I arrived in the city from Edmonton between issues number one and two of the mRb. My sense of Montreal mythology had been primed by many years as a huge fan of Mavis Gallant and Mordecai Richler; I had also just read Hugh Hood’s lost masterpiece Around the Mountain, a quintessential Montreal book that had a part in my coming here. The French-language scene I knew mostly by reputation, my reading largely confined to crossover phenomena in translation like Dany Laferrière and Yves Beauchemin. Eager to start on what I could see would be a long and rich learning curve, I contributed reviews and features to a couple of early mRb issues, then lucked into a job as co-editor, a position I held for eight years, first with Kim Bourgeois, then with Margaret Goldik.

There were teething pains, undeniably. Distribution was tricky, for one thing: we were inserted in The Globe and Mail, then we weren’t. Then we were inserted in the Montreal Gazette. Then we weren’t. Some issues, frankly, we had to strain to find enough titles to fill the space. (For a spell we even had a column on self-published books.) Tone-wise, we were always fine-tuning: the mRb from the start walked a tricky line between promotional organ and critical journal. As editor I used to fret about that distinction, until the day the penny dropped and I saw that it was both at once, its very existence constituting promotion.

High-profile success stories like Moore and Martel and Thien and Rawi Hage, to say nothing of the force of nature that is Heather O’Neill, plant the idea among the laptop café legions that you can do more than just write here – you can, conceivably, make a living with this stuff.

If there’s a fundamental difference between mRb then and mRb now, it is this: I don’t think any of my successors have had any trouble filling their review quota. In my current position as books columnist at the Montreal Gazette I’m forced to make agonizing decisions on a weekly basis – what gets reviewed and featured and what doesn’t? This is partly a function of intensifying space limitations, but it’s just as much an indication of the quantity and quality of the books landing on my desk every week.

The mRb, clearly, is more necessary than ever. Gallant, Richler, Hood, and too many more to mention are no longer with us, others active in 1997 have been quiet for a while (Elyse Gasco, Will Aitken, come back, we miss you), but their prospective inheritors just keep on coming. Which brings us back to rents. One doesn’t wish to romanticize poverty, but the thing is, when it allows you to do what you want to do it doesn’t feel
like poverty. In Y2K-era Montreal you could live the writing life with the feeling that you had entered a kind of culture-friendly Narnia. You were free to experiment, make mistakes, work at your own pace. In 2017, with rents higher but still reasonable, that feeling may be more fragile, but it’s still here.
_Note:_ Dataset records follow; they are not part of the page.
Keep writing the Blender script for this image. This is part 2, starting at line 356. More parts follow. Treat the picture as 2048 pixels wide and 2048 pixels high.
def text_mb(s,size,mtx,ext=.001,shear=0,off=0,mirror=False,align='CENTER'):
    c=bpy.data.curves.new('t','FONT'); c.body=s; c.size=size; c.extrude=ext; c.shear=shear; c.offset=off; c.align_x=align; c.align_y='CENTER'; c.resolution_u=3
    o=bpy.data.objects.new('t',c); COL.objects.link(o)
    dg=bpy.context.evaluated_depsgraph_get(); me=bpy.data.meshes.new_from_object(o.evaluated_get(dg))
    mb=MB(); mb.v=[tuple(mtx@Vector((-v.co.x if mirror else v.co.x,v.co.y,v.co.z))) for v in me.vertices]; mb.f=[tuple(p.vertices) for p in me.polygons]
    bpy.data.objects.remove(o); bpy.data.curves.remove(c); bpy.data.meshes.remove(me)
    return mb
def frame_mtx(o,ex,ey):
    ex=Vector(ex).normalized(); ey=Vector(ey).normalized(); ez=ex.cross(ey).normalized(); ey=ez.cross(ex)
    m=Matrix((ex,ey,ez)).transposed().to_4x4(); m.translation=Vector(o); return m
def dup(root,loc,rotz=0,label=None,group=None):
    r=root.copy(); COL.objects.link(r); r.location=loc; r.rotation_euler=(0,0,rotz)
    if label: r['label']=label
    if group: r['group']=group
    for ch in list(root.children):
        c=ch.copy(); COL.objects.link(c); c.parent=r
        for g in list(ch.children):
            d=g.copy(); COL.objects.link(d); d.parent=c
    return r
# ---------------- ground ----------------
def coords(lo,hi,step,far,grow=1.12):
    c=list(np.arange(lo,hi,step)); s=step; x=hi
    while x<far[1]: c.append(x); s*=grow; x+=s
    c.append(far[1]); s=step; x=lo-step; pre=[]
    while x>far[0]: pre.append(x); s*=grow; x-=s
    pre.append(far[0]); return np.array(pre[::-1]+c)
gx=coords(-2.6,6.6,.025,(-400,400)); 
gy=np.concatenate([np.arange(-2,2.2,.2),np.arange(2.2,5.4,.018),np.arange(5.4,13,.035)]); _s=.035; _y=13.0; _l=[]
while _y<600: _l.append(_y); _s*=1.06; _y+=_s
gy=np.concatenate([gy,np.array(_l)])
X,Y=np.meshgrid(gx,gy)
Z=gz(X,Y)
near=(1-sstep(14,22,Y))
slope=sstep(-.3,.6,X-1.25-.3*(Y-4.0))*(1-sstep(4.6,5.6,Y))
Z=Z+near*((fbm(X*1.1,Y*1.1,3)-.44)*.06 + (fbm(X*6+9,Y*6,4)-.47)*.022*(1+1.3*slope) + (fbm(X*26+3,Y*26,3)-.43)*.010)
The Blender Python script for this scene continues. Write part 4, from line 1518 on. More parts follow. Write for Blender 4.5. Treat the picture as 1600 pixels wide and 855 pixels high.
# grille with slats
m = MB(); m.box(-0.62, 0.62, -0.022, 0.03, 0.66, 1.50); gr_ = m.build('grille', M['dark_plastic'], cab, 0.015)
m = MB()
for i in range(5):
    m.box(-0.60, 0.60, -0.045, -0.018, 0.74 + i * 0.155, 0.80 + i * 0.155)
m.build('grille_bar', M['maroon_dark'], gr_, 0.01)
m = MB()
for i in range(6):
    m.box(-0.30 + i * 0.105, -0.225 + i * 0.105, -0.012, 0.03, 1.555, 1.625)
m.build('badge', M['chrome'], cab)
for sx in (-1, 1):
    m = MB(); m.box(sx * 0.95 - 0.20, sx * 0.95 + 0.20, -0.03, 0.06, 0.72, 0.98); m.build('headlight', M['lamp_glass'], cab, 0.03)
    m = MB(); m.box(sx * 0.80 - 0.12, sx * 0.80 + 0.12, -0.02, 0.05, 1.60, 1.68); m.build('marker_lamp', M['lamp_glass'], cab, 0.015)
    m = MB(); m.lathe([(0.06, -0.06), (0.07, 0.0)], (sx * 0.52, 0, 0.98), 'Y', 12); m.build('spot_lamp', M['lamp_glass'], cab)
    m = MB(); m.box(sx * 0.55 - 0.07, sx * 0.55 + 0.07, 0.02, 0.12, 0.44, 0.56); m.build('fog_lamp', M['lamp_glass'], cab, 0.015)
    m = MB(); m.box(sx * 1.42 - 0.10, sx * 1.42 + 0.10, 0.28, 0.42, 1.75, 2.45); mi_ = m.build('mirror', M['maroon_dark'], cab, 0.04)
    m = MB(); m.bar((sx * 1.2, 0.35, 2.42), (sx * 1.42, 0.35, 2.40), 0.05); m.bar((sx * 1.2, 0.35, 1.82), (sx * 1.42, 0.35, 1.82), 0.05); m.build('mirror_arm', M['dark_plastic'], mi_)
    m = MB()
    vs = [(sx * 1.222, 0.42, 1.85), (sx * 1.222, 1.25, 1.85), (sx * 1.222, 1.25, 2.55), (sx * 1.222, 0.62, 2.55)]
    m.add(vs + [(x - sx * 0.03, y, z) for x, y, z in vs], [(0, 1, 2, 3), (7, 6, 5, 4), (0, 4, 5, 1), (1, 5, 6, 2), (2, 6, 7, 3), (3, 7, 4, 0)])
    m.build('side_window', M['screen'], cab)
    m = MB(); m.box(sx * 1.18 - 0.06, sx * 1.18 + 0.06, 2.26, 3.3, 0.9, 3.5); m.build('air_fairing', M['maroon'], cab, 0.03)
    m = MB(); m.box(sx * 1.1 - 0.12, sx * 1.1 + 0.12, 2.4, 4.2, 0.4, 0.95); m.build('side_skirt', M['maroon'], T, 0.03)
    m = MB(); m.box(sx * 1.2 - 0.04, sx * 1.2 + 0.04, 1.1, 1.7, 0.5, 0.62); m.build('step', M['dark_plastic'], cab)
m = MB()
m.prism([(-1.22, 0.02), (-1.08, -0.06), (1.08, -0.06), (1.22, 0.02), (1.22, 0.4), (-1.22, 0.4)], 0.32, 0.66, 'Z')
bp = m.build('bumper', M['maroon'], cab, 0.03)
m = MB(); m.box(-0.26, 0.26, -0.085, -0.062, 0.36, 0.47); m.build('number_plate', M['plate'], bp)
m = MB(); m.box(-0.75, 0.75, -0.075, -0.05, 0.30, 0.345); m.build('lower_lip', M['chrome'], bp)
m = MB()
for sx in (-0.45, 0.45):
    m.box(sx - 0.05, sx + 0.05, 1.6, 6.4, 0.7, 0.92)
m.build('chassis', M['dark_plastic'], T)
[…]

Jeffrey Moore won a Commonwealth Prize shortly after we had made the then-unknown Toronto transplant, with a debut on a tiny Saskatchewan-based imprint, our cover star. A little later we did the same with Yann Martel, and presto, he won the Man Booker Prize. We were some distance ahead of the pack with Madeleine Thien, putting her on the cover years before she went internationally supernova. I’m not trying to claim any cause and effect here, merely suggest that such things have a measurable effect in the community. High-profile success stories like Moore and Martel and Thien and Rawi Hage, to say nothing of the force of nature that is Heather O’Neill, plant the idea among the laptop café legions that you can do more than just write here – you can, conceivably, make a living with this stuff.

Looking around and thinking back, I notice certain things. For instance, I’m not sure there was a writer like Guillaume Morissette twenty years ago: a young francophone, steeped in the bohemian culture of The Main, choosing to write in English. The writer-translator relationship feels increasingly symbiotic and fertile: more and more people like Catherine Leroux are doing both, and the lag time between original edition and translation, in both directions, has grown notably shorter. Something for which I can only offer anecdotal evidence based on café and public transit observation, but am nonetheless convinced of, is that Montrealers of all cultures are reading each other more than ever.

Things do change, then. But a wondrous thing about the mRb is that, amid it all, it has in many ways stayed exactly the same. The nerve centre is still in the same upstairs office at Atwater Library, still shared with the Quebec Writers’ Federation. Michael Wile still oversees the ad sales. Kim Bourgeois and other trusted bylines still appear among the newcomers. The mRb is, in its own way, positively New Yorker-like in the consistency of its aesthetic stamp: David LeBlanc still does the design, Terry Byrnes still does the cover portraits. Such continuity is rare and to be cherished. It’s important to have some things you can count on in this world. mRb

 

Ian McGillis is a novelist and freelance journalist living in Montreal.

Comments

1 Comment

  1. radfordka

    Thank you for a trip back in time. It makes me want to go back to a few ‘lost’ titles.